Mon, 25 Apr 2005

'We want a clean partnership with Asian countries'

Zimbabwe President Robert Mugabe is one of the oldest and longest serving leaders taking part in the Asian-African Summit. This being his fifth visit to Indonesia, Mugabe used his time here to open Zimbabwe's embassy building in the Patra Kuningan district on Thursday. He also took the time to meet The Jakarta Post's Endy M. Bayuni and Veeramalla Anjaiah to talk about his expectations of the summit and how his Look East policy ties in with the New Asia-Africa Strategic Partnership. The following are excerpts from the interview:

What do you expect to come out of this summit, and how do you compare this with the 1955 Bandung conference?

After Bandung, a lot of things happened. We had the Non- Aligned Movement as a child of an initiative of the Afro-Asian solidarity, and we continued to work with the solidarity in getting countries in southern Africa, if not the whole of Africa, independent.
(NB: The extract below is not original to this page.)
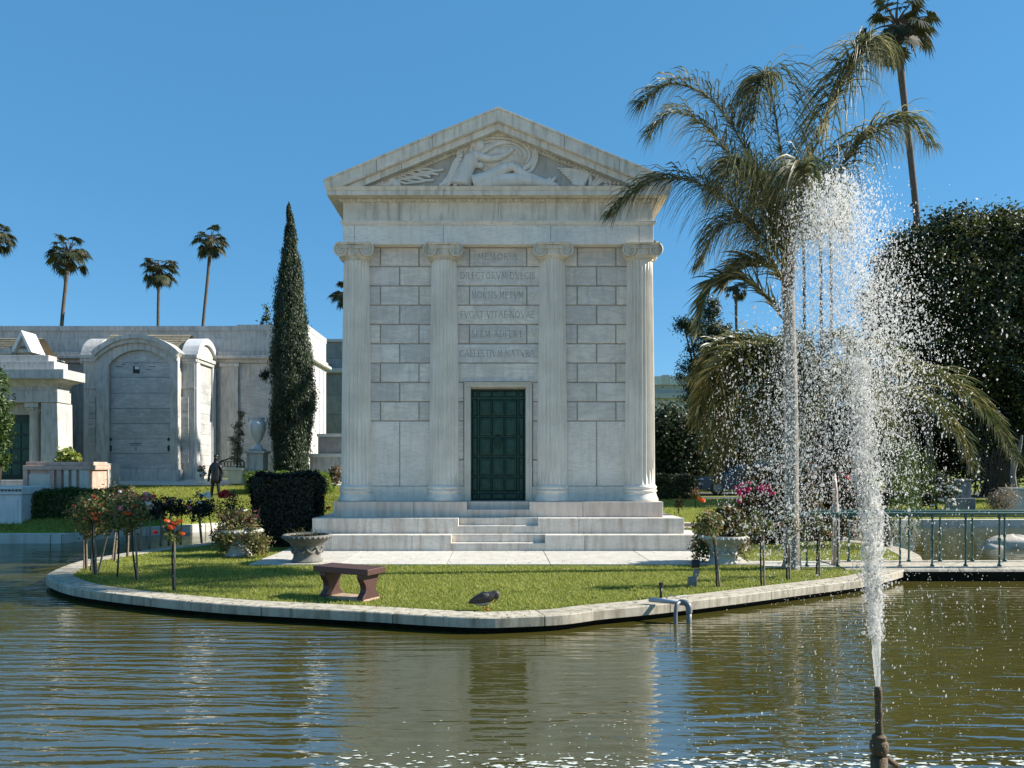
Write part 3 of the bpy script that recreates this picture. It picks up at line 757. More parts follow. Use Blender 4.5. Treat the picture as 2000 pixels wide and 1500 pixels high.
    limb(fig, [(775, 395), (790, 330), (815, 280), (842, 225), (850, 195)], [70, 62, 50, 50, 30])            # trunk
    limb(fig, [(848, 205), (862, 185), (880, 165)], [26, 20, 20])                                            # neck
    fig.ball(q(893, 145), 38 * k, 12, 9, (.9, .8, 1.1)); fig.ball(q(860, 140), 27 * k, 10, 7, (1.2, .7, .9)); fig.ball(q(928, 152), 9 * k, 6, 5)  # head, hair, nose
    limb(fig, [(850, 205), (920, 222), (985, 228), (1050, 205), (1105, 160)], [34, 26, 22, 18, 12], 1.1)     # near arm
    limb(fig, [(870, 200), (930, 170), (985, 140), (1050, 120), (1090, 128)], [22, 18, 15, 13, 10], .5)      # far arm
    fig.ball(q(868, 262), 26 * k, 9, 7, (1, .9, 1)); fig.ball(q(898, 268), 22 * k, 9, 7, (1, .9, 1))
    limb(fig, [(850, 385), (950, 350), (1050, 290), (1115, 272)], [55, 46, 34, 26], 1.0)                     # raised leg
    limb(fig, [(1110, 275), (1160, 320), (1225, 345), (1290, 365)], [28, 30, 24, 18], .9)
    limb(fig, [(870, 400), (1000, 372), (1150, 362), (1290, 380), (1390, 398)], [50, 46, 44, 30, 14], .9)    # draped lying leg
    for j in range(7): fig.tube(catmull([q(905 + j * 60, 388 - j * 2), q(940 + j * 58, 362 - j * 1), q(985 + j * 56, 372)], 4), 6 * k, 6, True, 1.2)      # folds over the legs
    for j in range(5): fig.tube([q(858 - j * 7, 112 + j * 14), q(846 - j * 4, 130 + j * 12), q(850, 150 + j * 6)], 7 * k, 6)                                # hair
    fig.build("relief_figure", M_RELIEF, r, smooth=True)
    YR = 17.775
    dp = MB()
    for j in range(16):
        u = 690 + j * 42; dp.tube(catmull([q(u, 402), q(u + 22, 372 + 8 * sin(j)), q(u + 60 + 9 * sin(j * 2), 352 + 10 * cos(j))], 4), [13 * k] * 9, 6, True, 1.3)
    for j in range(6): dp.tube(catmull([q(640 + j * 14, 400 - j * 3), q(690 + j * 8, 370 - j * 22), q(755 + j * 6, 330 - j * 26)], 4), [15 * k] * 9, 6, True, 1.2)
    dp.build("relief_drapery", M_RELIEF, r, smooth=True)
    YR = 17.80
    vl = MB()
    def ell(cu, cv, ru, rv, a0, a1, n=24): return [q(cu + ru * cos(R(a0 + (a1 - a0) * i / n)), cv - rv * sin(R(a0 + (a1 - a0) * i / n))) for i in range(n + 1)]
    for j, (ru, rv, w) in enumerate(((247, 135, 10), (228, 122, 7), (205, 108, 7), (180, 92, 6), (150, 74, 6))):
        vl.tube(ell(1003, 195 + j * 4, ru, rv, 190 - j * 8, -62 + j * 16), w * k * 1.35, 6, True, 1.2)
    vl.prism([(p.x, p.z) for p in ell(1003, 195, 246, 134, 180, -40)] + [(q(960, 330).x, q(960, 330).z)], YR, YR + .03)
    for j in range(5): vl.tube(catmull([q(930 + j * 10, 150 + j * 26), q(1000 + j * 14, 120 + j * 34), q(1075 + j * 16, 138 + j * 34), q(1120 + j * 12, 180 + j * 22)], 5), 5 * k, 6, True, 1.2)
    vl.tube(catmull([q(910, 235), q(945, 290), q(1000, 310), q(1060, 280)], 5), 6 * k, 6)
    vl.tube([q(1105 + 22 * cos(t * .5), 170 + 22 * sin(t * .5)) for t in range(14)], 6 * k, 6)
    vl.tube(catmull([q(1235, 150), q(1252, 220), q(1215, 300), q(1140, 330)], 6), 13 * k, 8)
    vl.build("relief_veil", M_RELIEF, r, smooth=True)
    cl = MB()
    for j in range(9):
        v0 = 296 + j * 9; u0 = 430 - j * 16; u1 = 665 - j * 10 - (j % 3) * 40
        cl.tube(catmull([q(u0 + (u1 - u0) * t / 5, v0 + 7 * sin(t * 1.9 + j) + j * t * .3) for t in range(6)], 4), np.linspace(5 * k, 10 * k, 21), 6, True, 1.3)
    limb(cl, [(300, 400), (345, 372), (390, 405)], [14, 34, 16], .8); limb(cl, [(200, 396), (260, 388), (320, 396)], [10, 12, 12], .9); limb(cl, [(230, 372), (300, 376)], [6, 7], .9)
    for j in range(8): cl.ball(q(170 + j * 22, 392 - (j % 2) * 8 - j * 1.6), (9 + j) * k, 7, 5, (1.3, 1, .8))
    cl.tube([q(308 + 16 * cos(t * .5), 385 + 22 * sin(t * .5)) for t in range(14)], 5 * k, 6)
    cl.build("relief_clouds", M_RELIEF, r, smooth=True)
    wg = MB()
    for j in range(7):
        wg.tube(catmull([q(1590 - j * 6, 330 + j * 10), q(1500 - j * 2, 300 + j * 14), q(1380 + j * 16, 286 + j * 15)], 5), np.linspace(20 * k, 5 * k, 11), 7, True, .9)
    for j in range(4): wg.tube(catmull([q(1590 + j * 12, 400), q(1610 + j * 18, 370), q(1650 + j * 22, 335 + j * 8)], 4), 8 * k, 6, True, 1.1)
    wg.tube(catmull([q(1545, 300), q(1585, 330), q(1590, 400)], 5), 14 * k, 7)
    for j in range(10): wg.ball(q(1690 + (j % 5) * 26, 395 - (j // 5) * 22 + (j % 5) * 3), 13 * k, 7, 5, (1.1, 1, .9))
    wg.build("relief_wing", M_RELIEF, r, smooth=True)
make_mausoleum()
# ------------------------------------------------------------------ foliage helpers
def unit(v): return v / (np.linalg.norm(v, axis=-1, keepdims=True) + 1e-9)
def leaf_quads(c, nrm, size, asp=.5, tang=None):
    n = len(c); nrm = unit(nrm)
    t = rng.normal(size=(n, 3)) if tang is None else tang + rng.normal(0, .25, (n, 3))
    u = unit(t - nrm * (t * nrm).sum(1, keepdims=True)); w = np.cross(nrm, u)
    s = size * rng.uniform(.7, 1.3, n); s = s[:, None]
    V = np.empty((n, 4, 3)); V[:, 0] = c - u * s * .5; V[:, 1] = c + w * s * asp * .5 - nrm * s * .08; V[:, 2] = c + u * s * .5; V[:, 3] = c - w * s * asp * .5 - nrm * s * .08
    return V
def blob_points(blobs, ncl, per, csz, shell=(.70, 1.0), bias=None):
    """leaf clumps spread over the shells of ellipsoid blobs [(centre, (rx,ry,rz))]"""
    w = np.array([b[1][0] * b[1][2] for b in blobs]); w = w / w.sum()
    idx = rng.choice(len(blobs), ncl, p=w)
    C = np.array([list(b[0]) for b in blobs])[idx]; Rr = np.array([list(b[1]) for b in blobs])[idx]
    d = unit(rng.normal(size=(ncl, 3)))
    if bias is not None: d = unit(d + np.array(bias))
    cl = C + d * Rr * rng.uniform(*shell, (ncl, 1))
    sz = csz * rng.uniform(.6, 1.4, ncl)
    p = np.repeat(cl, per, 0) + rng.normal(0, 1, (ncl * per, 3)) * np.repeat(sz, per)[:, None]
    nr = np.repeat(d, per, 0) + rng.normal(0, .7, (ncl * per, 3))
    return p, nr
def leaves(name, p, nr, size, mat, parent=None, asp=.5, origin=None, tang=None, clip=None):
    if clip is not None:
        k = p[:, 2] > clip; p, nr = p[k], nr[k]
        if tang is not None and len(tang) == len(k): tang = tang[k]
    return link(name, np_mesh(name, leaf_quads(p, nr, size, asp, tang), 4), mat, parent, origin)
def pb(px, py, rpx, Y, ry=None, dy=0):
    c = P(px, py, Y + dy); k = Y / F; return (c, (rpx * k, rpx * k * .9, (ry if ry else rpx) * k))
def bloom(c, r, mat, parent, name="rose_bloom", n=16):
    d = unit(rng.normal(size=(n, 3))); d[:, 2] = np.abs(d[:, 2]) * .8 - .1
    rr = r * rng.uniform(.35, 1, (n, 1))
    return link(name, np_mesh(name, leaf_quads(np.array(c) + d * rr, d + rng.normal(0, .4, (n, 3)), r * 1.2, .9), 4), mat, parent)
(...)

Now, 50 years later, the scene has changed completely. Countries that were not independent are now independent. Colonialism has died politically in many countries. So, most African countries now are in a position to effectively relate to Asian countries through this solidarity. This is also true of Asian countries. There is now greater room politically, economically, socially, culturally and technically to interact with each other.

Anything specific you would like to see in this summit?

The fact that we have new threats -- it is absolutely necessary now for the Afro-Asian movement to create a solidarity that would enable it to ward off acts of aggression that come out of the unilateralism that we see happening.

Our eyes today are drawn into the one country in the Middle East, which has been aggressed by Western forces of imperialism for no reason other than the fact that they want to bring that country under their control and its resources into their ownership. I am specifically referring to the unjustified attack on Iraq. What happened in Iraq could happen elsewhere.

What do you want this summit to do about such acts of aggression?

I have not come here to do the innocuous things like passing resolutions with no effect. We in Africa, my own country for example, are also being threatened by the new colonialism of Britain. What does this solidarity want to do with things of this nature?

I expect a solidarity that enables us to defend politically -- that enables us to have a world body, the United Nations, that can withstand these acts of aggression and the violations of the UN charter.

And we come here saying nothing about these things -- what are we doing?

What about the strategic partnership this summit is pushing for?

This is very important to us in Zimbabwe. We have developed this Look East policy because Asia is where people like us, people who have had the same history of colonialism -- people who have started developing their economies and are more advanced than us in Africa. Relations with them in the context of aspirations of solidarity will be reciprocally rewarded, and I think we should emphasize that aspect of economic cooperation, trading with each other.

Is such a partnership feasible?

Yes, extremely so. There must be a give-and-take exercise. You look at areas where you are agreed, and develop areas where there are differences, and you try to see how those differences can be allayed through negotiations, through constant interactions. You will always find a way through dialog. But there must be constant meetings, and we must practice some of our resolutions taking shape.

There seems to have been a big change in Zimbabwe's foreign policy away from the West?

The relations with Europe were not of our own making. We were occupied and it was by virtue of occupation that our economies found themselves being exploited for the benefit of the West. We have had Western multinational enterprises coming into our countries, creating a root, deepening themselves in our mining and agriculture sectors, and our land was being taken. In 1980, we had political independence but not economic independence. Many countries are not economically independent because they are being exploited by the West.

We are now acquiring our land, we are entering the mining and other sectors and this ensures that there is empowerment of our people. If we realize this, it is absolutely necessary for us to interact with other countries, including the West.

We want partnership based on equity, equality, and reciprocity, and not of the colonial type where we become mere workers. Now we operate and own these enterprises. We want to have a clean partnership, not the dirty ones we have at the moment.

We feel also that during the period we were fighting for our liberation, support came from the East, from China; there was a lot of political and diplomatic support from the United Nations, India and other countries.

Countries like Asia, including Indonesia, were also under colonialism once upon a time. They got free and independent much earlier than us, therefore they have had a longer period of independence during which they have improved themselves. So you have the so-called Eastern Tigers now, they won't bite us and they will accommodate us I am sure.